Poorly run dryer vent

This post ties in with the one from last week regarding a dryer booster fan making noise and the creative venting that caused it.  The best way to get your dryer working as efficiently as possible is to ensure proper airflow, and proper airflow comes from short vent runs.  And when I say short, I don’t mean actual length from dryer to outside, I mean equivalency.  Let me explain.

As the dryer is pushing air through the ducting, it has a natural amount of resistance due to simply contact with the walls of the ducts.  Add a bend and now the airflow begins to slow down more and add some more creative bends and the airflow begins to get really slow.  As I have said before, air does not like to bend. So the more we force the air to bend on its journey to the outside, the more we are creating an environment for poor drying and a more likely duct that will need frequent cleaning.

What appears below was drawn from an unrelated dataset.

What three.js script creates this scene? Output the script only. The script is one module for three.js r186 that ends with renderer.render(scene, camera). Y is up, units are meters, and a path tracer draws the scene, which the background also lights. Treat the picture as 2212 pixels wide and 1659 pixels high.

The booster fan in this system was connected to a duct from the laundry room, then exited through a 180 degree bend, then immediately to a 90 degree bend.  Now in talking distance, this is nothing more than about 3 feet.  In talking equivalent distance, we are talking over 18 feet because of the bends.  So by adding the booster fan, the installer removed 5 feet of equivalent ducting and installed over 18 feet of equivalent ducting.  Sure the booster fan is a help, but it is helping where no help was needed.

Properly run dryer vent

The solution was actually quite simple.  I remove the booster fan and put the ducting back the way it was before installation.  The dryer will operate more efficiently and the homeowner will not need to worry about maintaining a dryer booster fan every year.  Because shorter is always better.